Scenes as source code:

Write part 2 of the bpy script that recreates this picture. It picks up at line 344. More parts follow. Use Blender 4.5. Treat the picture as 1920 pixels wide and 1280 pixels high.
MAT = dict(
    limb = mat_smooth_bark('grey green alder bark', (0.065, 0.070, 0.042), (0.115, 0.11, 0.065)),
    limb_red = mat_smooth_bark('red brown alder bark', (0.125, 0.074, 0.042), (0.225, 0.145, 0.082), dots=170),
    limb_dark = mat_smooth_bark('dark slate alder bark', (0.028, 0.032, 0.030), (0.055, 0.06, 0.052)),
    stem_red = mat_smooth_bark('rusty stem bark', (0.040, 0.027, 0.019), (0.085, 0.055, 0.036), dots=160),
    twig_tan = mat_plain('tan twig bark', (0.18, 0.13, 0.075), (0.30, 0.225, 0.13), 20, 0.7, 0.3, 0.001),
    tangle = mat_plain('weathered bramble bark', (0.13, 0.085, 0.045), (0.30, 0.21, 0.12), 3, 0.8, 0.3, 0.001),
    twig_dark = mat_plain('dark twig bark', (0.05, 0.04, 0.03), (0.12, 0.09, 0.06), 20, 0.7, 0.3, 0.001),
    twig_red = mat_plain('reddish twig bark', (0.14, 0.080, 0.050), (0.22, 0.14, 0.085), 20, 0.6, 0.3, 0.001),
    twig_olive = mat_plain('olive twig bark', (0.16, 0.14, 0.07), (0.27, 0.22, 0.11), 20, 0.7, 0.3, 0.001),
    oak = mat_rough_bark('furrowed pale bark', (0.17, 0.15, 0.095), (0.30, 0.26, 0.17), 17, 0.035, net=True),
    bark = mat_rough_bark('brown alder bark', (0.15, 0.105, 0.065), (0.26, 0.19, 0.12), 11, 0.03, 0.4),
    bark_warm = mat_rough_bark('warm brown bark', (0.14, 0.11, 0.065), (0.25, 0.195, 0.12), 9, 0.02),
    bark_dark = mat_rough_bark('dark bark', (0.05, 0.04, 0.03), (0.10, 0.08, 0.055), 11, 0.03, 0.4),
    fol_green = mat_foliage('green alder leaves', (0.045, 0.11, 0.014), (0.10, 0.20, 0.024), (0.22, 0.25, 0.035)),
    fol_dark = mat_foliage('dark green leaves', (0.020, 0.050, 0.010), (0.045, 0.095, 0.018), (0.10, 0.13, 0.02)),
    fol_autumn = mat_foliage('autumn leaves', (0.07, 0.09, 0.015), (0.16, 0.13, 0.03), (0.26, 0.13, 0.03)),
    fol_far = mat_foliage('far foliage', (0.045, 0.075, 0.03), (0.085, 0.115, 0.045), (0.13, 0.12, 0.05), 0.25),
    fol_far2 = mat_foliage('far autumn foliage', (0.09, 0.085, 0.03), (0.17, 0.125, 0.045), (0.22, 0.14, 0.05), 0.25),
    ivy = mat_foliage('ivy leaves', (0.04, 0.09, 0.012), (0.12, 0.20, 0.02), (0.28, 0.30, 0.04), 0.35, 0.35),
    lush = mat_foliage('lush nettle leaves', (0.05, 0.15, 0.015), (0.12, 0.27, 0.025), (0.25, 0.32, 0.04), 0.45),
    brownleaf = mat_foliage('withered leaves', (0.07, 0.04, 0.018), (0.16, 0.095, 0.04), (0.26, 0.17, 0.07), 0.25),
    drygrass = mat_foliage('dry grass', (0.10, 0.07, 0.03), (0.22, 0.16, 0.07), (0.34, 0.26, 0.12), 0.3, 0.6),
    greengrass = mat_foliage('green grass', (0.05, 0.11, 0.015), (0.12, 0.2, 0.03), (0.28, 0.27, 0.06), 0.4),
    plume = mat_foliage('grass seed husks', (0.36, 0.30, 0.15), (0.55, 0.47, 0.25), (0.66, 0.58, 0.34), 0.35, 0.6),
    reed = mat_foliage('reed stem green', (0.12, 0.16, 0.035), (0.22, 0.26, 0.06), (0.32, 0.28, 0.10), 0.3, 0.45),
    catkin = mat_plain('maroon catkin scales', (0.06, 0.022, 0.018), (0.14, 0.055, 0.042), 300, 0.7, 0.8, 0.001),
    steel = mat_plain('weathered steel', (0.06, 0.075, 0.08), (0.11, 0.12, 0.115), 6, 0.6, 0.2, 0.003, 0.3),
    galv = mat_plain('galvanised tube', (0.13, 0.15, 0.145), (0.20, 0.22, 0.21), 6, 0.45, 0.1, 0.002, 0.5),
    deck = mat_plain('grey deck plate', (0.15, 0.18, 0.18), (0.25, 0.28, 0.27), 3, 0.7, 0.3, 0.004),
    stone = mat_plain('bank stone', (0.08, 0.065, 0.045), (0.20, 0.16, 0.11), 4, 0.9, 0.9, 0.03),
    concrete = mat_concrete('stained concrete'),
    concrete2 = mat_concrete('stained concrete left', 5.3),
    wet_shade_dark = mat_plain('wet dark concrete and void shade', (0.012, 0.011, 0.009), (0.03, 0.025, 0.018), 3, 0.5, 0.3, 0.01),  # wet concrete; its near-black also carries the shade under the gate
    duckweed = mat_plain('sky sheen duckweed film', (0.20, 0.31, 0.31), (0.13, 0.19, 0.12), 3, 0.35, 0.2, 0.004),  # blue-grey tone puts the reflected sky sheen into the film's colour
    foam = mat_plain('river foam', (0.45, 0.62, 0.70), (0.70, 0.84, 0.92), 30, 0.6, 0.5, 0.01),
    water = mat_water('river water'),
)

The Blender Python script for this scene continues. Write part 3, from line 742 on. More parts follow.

WHAT YOU NEED TO DO. Provide an exact reproduction of all the entries shown above.

WRITTEN ANSWER.
Write part 2 of the bpy script that recreates this picture. It picks up at line 344. More parts follow. Use Blender 4.5. Treat the picture as 1920 pixels wide and 1280 pixels high.
MAT = dict(
    limb = mat_smooth_bark('grey green alder bark', (0.065, 0.070, 0.042), (0.115, 0.11, 0.065)),
    limb_red = mat_smooth_bark('red brown alder bark', (0.125, 0.074, 0.042), (0.225, 0.145, 0.082), dots=170),
    limb_dark = mat_smooth_bark('dark slate alder bark', (0.028, 0.032, 0.030), (0.055, 0.06, 0.052)),
    stem_red = mat_smooth_bark('rusty stem bark', (0.040, 0.027, 0.019), (0.085, 0.055, 0.036), dots=160),
    twig_tan = mat_plain('tan twig bark', (0.18, 0.13, 0.075), (0.30, 0.225, 0.13), 20, 0.7, 0.3, 0.001),
    tangle = mat_plain('weathered bramble bark', (0.13, 0.085, 0.045), (0.30, 0.21, 0.12), 3, 0.8, 0.3, 0.001),
    twig_dark = mat_plain('dark twig bark', (0.05, 0.04, 0.03), (0.12, 0.09, 0.06), 20, 0.7, 0.3, 0.001),
    twig_red = mat_plain('reddish twig bark', (0.14, 0.080, 0.050), (0.22, 0.14, 0.085), 20, 0.6, 0.3, 0.001),
    twig_olive = mat_plain('olive twig bark', (0.16, 0.14, 0.07), (0.27, 0.22, 0.11), 20, 0.7, 0.3, 0.001),
    oak = mat_rough_bark('furrowed pale bark', (0.17, 0.15, 0.095), (0.30, 0.26, 0.17), 17, 0.035, net=True),
    bark = mat_rough_bark('brown alder bark', (0.15, 0.105, 0.065), (0.26, 0.19, 0.12), 11, 0.03, 0.4),
    bark_warm = mat_rough_bark('warm brown bark', (0.14, 0.11, 0.065), (0.25, 0.195, 0.12), 9, 0.02),
    bark_dark = mat_rough_bark('dark bark', (0.05, 0.04, 0.03), (0.10, 0.08, 0.055), 11, 0.03, 0.4),
    fol_green = mat_foliage('green alder leaves', (0.045, 0.11, 0.014), (0.10, 0.20, 0.024), (0.22, 0.25, 0.035)),
    fol_dark = mat_foliage('dark green leaves', (0.020, 0.050, 0.010), (0.045, 0.095, 0.018), (0.10, 0.13, 0.02)),
    fol_autumn = mat_foliage('autumn leaves', (0.07, 0.09, 0.015), (0.16, 0.13, 0.03), (0.26, 0.13, 0.03)),
    fol_far = mat_foliage('far foliage', (0.045, 0.075, 0.03), (0.085, 0.115, 0.045), (0.13, 0.12, 0.05), 0.25),
    fol_far2 = mat_foliage('far autumn foliage', (0.09, 0.085, 0.03), (0.17, 0.125, 0.045), (0.22, 0.14, 0.05), 0.25),
    ivy = mat_foliage('ivy leaves', (0.04, 0.09, 0.012), (0.12, 0.20, 0.02), (0.28, 0.30, 0.04), 0.35, 0.35),
    lush = mat_foliage('lush nettle leaves', (0.05, 0.15, 0.015), (0.12, 0.27, 0.025), (0.25, 0.32, 0.04), 0.45),
    brownleaf = mat_foliage('withered leaves', (0.07, 0.04, 0.018), (0.16, 0.095, 0.04), (0.26, 0.17, 0.07), 0.25),
    drygrass = mat_foliage('dry grass', (0.10, 0.07, 0.03), (0.22, 0.16, 0.07), (0.34, 0.26, 0.12), 0.3, 0.6),
    greengrass = mat_foliage('green grass', (0.05, 0.11, 0.015), (0.12, 0.2, 0.03), (0.28, 0.27, 0.06), 0.4),
    plume = mat_foliage('grass seed husks', (0.36, 0.30, 0.15), (0.55, 0.47, 0.25), (0.66, 0.58, 0.34), 0.35, 0.6),
    reed = mat_foliage('reed stem green', (0.12, 0.16, 0.035), (0.22, 0.26, 0.06), (0.32, 0.28, 0.10), 0.3, 0.45),
    catkin = mat_plain('maroon catkin scales', (0.06, 0.022, 0.018), (0.14, 0.055, 0.042), 300, 0.7, 0.8, 0.001),
    steel = mat_plain('weathered steel', (0.06, 0.075, 0.08), (0.11, 0.12, 0.115), 6, 0.6, 0.2, 0.003, 0.3),
    galv = mat_plain('galvanised tube', (0.13, 0.15, 0.145), (0.20, 0.22, 0.21), 6, 0.45, 0.1, 0.002, 0.5),
    deck = mat_plain('grey deck plate', (0.15, 0.18, 0.18), (0.25, 0.28, 0.27), 3, 0.7, 0.3, 0.004),
    stone = mat_plain('bank stone', (0.08, 0.065, 0.045), (0.20, 0.16, 0.11), 4, 0.9, 0.9, 0.03),
    concrete = mat_concrete('stained concrete'),
    concrete2 = mat_concrete('stained concrete left', 5.3),
    wet_shade_dark = mat_plain('wet dark concrete and void shade', (0.012, 0.011, 0.009), (0.03, 0.025, 0.018), 3, 0.5, 0.3, 0.01),  # wet concrete; its near-black also carries the shade under the gate
    duckweed = mat_plain('sky sheen duckweed film', (0.20, 0.31, 0.31), (0.13, 0.19, 0.12), 3, 0.35, 0.2, 0.004),  # blue-grey tone puts the reflected sky sheen into the film's colour
    foam = mat_plain('river foam', (0.45, 0.62, 0.70), (0.70, 0.84, 0.92), 30, 0.6, 0.5, 0.01),
    water = mat_water('river water'),
)

The Blender Python script for this scene continues. Write part 3, from line 742 on. More parts follow.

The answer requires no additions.